** Task requirements **
An exact copy of all the data is required, with pictures left out.

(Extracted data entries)
□ □ □ □ □
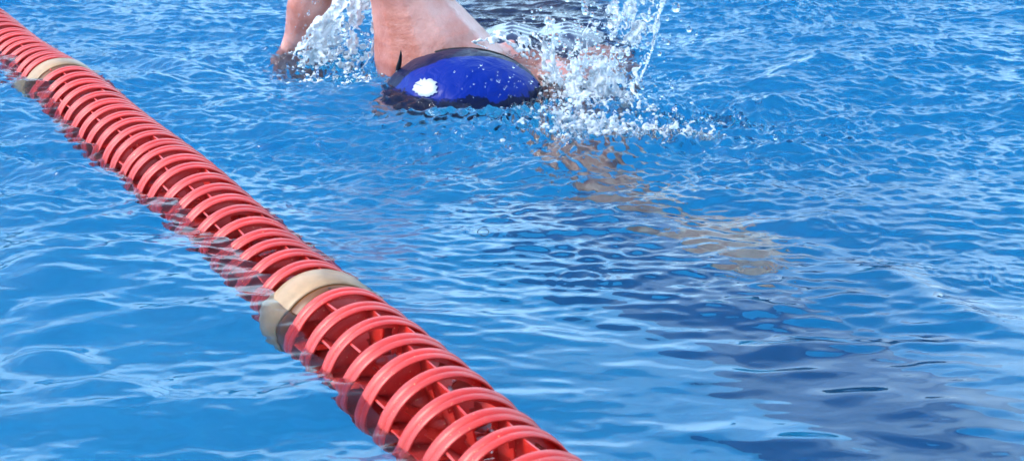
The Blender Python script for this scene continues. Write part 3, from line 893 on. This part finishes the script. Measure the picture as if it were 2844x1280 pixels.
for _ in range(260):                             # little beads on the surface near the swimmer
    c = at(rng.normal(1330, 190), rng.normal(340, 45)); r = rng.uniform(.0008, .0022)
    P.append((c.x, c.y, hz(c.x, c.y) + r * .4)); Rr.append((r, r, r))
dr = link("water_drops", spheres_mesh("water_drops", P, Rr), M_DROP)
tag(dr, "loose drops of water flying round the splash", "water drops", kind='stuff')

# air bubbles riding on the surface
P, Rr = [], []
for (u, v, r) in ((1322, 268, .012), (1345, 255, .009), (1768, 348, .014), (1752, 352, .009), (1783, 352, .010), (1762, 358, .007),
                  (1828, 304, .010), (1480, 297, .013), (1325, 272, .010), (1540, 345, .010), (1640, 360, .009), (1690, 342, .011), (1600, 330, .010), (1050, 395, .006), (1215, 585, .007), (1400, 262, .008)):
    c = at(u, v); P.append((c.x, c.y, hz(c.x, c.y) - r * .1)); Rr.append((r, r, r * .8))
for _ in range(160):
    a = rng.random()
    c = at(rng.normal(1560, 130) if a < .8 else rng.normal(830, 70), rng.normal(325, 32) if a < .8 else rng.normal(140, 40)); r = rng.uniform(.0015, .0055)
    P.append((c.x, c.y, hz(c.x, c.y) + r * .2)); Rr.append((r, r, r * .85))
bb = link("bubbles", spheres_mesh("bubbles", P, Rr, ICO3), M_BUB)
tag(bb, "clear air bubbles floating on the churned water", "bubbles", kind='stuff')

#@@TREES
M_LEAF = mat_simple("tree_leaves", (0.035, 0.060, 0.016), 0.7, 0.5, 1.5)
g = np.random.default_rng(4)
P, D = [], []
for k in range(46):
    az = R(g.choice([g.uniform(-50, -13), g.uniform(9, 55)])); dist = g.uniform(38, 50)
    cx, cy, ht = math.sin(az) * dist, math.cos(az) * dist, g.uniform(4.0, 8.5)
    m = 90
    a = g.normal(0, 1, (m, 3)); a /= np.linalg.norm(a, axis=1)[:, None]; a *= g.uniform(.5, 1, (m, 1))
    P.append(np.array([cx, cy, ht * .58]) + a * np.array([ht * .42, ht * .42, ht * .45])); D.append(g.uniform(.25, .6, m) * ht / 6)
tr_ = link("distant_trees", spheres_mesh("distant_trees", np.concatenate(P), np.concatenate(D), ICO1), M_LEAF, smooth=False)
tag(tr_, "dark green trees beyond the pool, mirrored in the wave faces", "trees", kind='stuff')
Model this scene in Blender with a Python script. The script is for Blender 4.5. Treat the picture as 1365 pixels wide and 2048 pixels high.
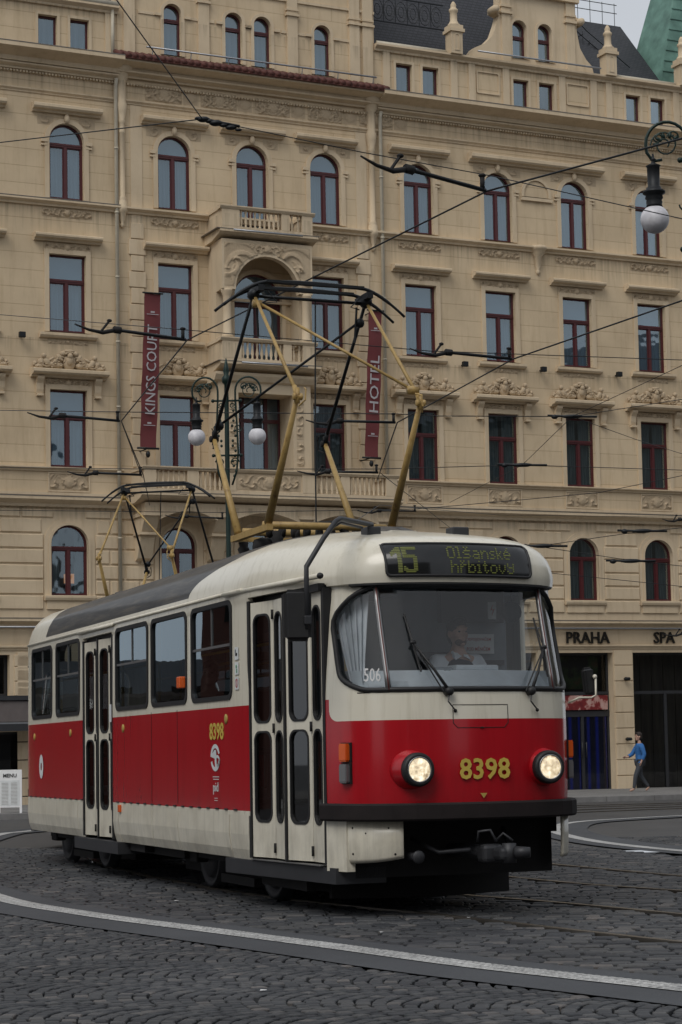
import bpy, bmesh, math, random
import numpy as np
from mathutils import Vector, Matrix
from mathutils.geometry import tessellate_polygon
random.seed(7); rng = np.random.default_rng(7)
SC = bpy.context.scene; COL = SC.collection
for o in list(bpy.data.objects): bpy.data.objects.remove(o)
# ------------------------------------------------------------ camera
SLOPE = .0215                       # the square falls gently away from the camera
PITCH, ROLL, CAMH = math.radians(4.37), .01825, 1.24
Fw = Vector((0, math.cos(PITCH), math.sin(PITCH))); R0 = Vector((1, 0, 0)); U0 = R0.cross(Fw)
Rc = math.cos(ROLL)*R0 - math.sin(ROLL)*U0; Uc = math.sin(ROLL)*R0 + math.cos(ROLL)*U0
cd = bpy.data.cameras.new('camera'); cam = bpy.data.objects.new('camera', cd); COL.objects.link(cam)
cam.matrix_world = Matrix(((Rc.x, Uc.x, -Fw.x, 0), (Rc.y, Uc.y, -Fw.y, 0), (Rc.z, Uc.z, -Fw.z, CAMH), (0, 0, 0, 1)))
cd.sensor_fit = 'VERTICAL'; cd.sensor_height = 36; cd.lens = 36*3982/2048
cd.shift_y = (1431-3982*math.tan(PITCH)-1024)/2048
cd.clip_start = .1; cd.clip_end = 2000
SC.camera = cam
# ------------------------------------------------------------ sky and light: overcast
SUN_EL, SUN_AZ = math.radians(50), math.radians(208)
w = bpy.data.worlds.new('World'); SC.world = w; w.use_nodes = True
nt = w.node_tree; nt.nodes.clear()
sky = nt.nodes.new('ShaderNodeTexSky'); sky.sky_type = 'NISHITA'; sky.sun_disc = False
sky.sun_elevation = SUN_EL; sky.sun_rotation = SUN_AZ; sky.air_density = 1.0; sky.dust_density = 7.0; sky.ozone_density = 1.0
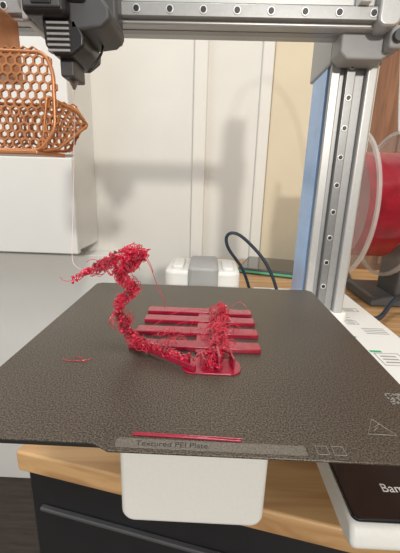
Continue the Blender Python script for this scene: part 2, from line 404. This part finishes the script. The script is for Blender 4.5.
□ □ □ □ □
** Final result **
The Blender Python script for this scene continues. Write part 3, from line 893 on. This part finishes the script. Measure the picture as if it were 2844x1280 pixels.
for _ in range(260):                             # little beads on the surface near the swimmer
    c = at(rng.normal(1330, 190), rng.normal(340, 45)); r = rng.uniform(.0008, .0022)
    P.append((c.x, c.y, hz(c.x, c.y) + r * .4)); Rr.append((r, r, r))
dr = link("water_drops", spheres_mesh("water_drops", P, Rr), M_DROP)
tag(dr, "loose drops of water flying round the splash", "water drops", kind='stuff')

# air bubbles riding on the surface
P, Rr = [], []
for (u, v, r) in ((1322, 268, .012), (1345, 255, .009), (1768, 348, .014), (1752, 352, .009), (1783, 352, .010), (1762, 358, .007),
                  (1828, 304, .010), (1480, 297, .013), (1325, 272, .010), (1540, 345, .010), (1640, 360, .009), (1690, 342, .011), (1600, 330, .010), (1050, 395, .006), (1215, 585, .007), (1400, 262, .008)):
    c = at(u, v); P.append((c.x, c.y, hz(c.x, c.y) - r * .1)); Rr.append((r, r, r * .8))
for _ in range(160):
    a = rng.random()
    c = at(rng.normal(1560, 130) if a < .8 else rng.normal(830, 70), rng.normal(325, 32) if a < .8 else rng.normal(140, 40)); r = rng.uniform(.0015, .0055)
    P.append((c.x, c.y, hz(c.x, c.y) + r * .2)); Rr.append((r, r, r * .85))
bb = link("bubbles", spheres_mesh("bubbles", P, Rr, ICO3), M_BUB)
tag(bb, "clear air bubbles floating on the churned water", "bubbles", kind='stuff')

#@@TREES
M_LEAF = mat_simple("tree_leaves", (0.035, 0.060, 0.016), 0.7, 0.5, 1.5)
g = np.random.default_rng(4)
P, D = [], []
for k in range(46):
    az = R(g.choice([g.uniform(-50, -13), g.uniform(9, 55)])); dist = g.uniform(38, 50)
    cx, cy, ht = math.sin(az) * dist, math.cos(az) * dist, g.uniform(4.0, 8.5)
    m = 90
    a = g.normal(0, 1, (m, 3)); a /= np.linalg.norm(a, axis=1)[:, None]; a *= g.uniform(.5, 1, (m, 1))
    P.append(np.array([cx, cy, ht * .58]) + a * np.array([ht * .42, ht * .42, ht * .45])); D.append(g.uniform(.25, .6, m) * ht / 6)
tr_ = link("distant_trees", spheres_mesh("distant_trees", np.concatenate(P), np.concatenate(D), ICO1), M_LEAF, smooth=False)
tag(tr_, "dark green trees beyond the pool, mirrored in the wave faces", "trees", kind='stuff')
Model this scene in Blender with a Python script. The script is for Blender 4.5. Treat the picture as 1365 pixels wide and 2048 pixels high.
import bpy, bmesh, math, random
import numpy as np
from mathutils import Vector, Matrix
from mathutils.geometry import tessellate_polygon
random.seed(7); rng = np.random.default_rng(7)
SC = bpy.context.scene; COL = SC.collection
for o in list(bpy.data.objects): bpy.data.objects.remove(o)
# ------------------------------------------------------------ camera
SLOPE = .0215                       # the square falls gently away from the camera
PITCH, ROLL, CAMH = math.radians(4.37), .01825, 1.24
Fw = Vector((0, math.cos(PITCH), math.sin(PITCH))); R0 = Vector((1, 0, 0)); U0 = R0.cross(Fw)
Rc = math.cos(ROLL)*R0 - math.sin(ROLL)*U0; Uc = math.sin(ROLL)*R0 + math.cos(ROLL)*U0
cd = bpy.data.cameras.new('camera'); cam = bpy.data.objects.new('camera', cd); COL.objects.link(cam)
cam.matrix_world = Matrix(((Rc.x, Uc.x, -Fw.x, 0), (Rc.y, Uc.y, -Fw.y, 0), (Rc.z, Uc.z, -Fw.z, CAMH), (0, 0, 0, 1)))
cd.sensor_fit = 'VERTICAL'; cd.sensor_height = 36; cd.lens = 36*3982/2048
cd.shift_y = (1431-3982*math.tan(PITCH)-1024)/2048
cd.clip_start = .1; cd.clip_end = 2000
SC.camera = cam
# ------------------------------------------------------------ sky and light: overcast
SUN_EL, SUN_AZ = math.radians(50), math.radians(208)
w = bpy.data.worlds.new('World'); SC.world = w; w.use_nodes = True
nt = w.node_tree; nt.nodes.clear()
sky = nt.nodes.new('ShaderNodeTexSky'); sky.sky_type = 'NISHITA'; sky.sun_disc = False
sky.sun_elevation = SUN_EL; sky.sun_rotation = SUN_AZ; sky.air_density = 1.0; sky.dust_density = 7.0; sky.ozone_density = 1.0
Continue the Blender Python script for this scene: part 2, from line 404. This part finishes the script. The script is for Blender 4.5.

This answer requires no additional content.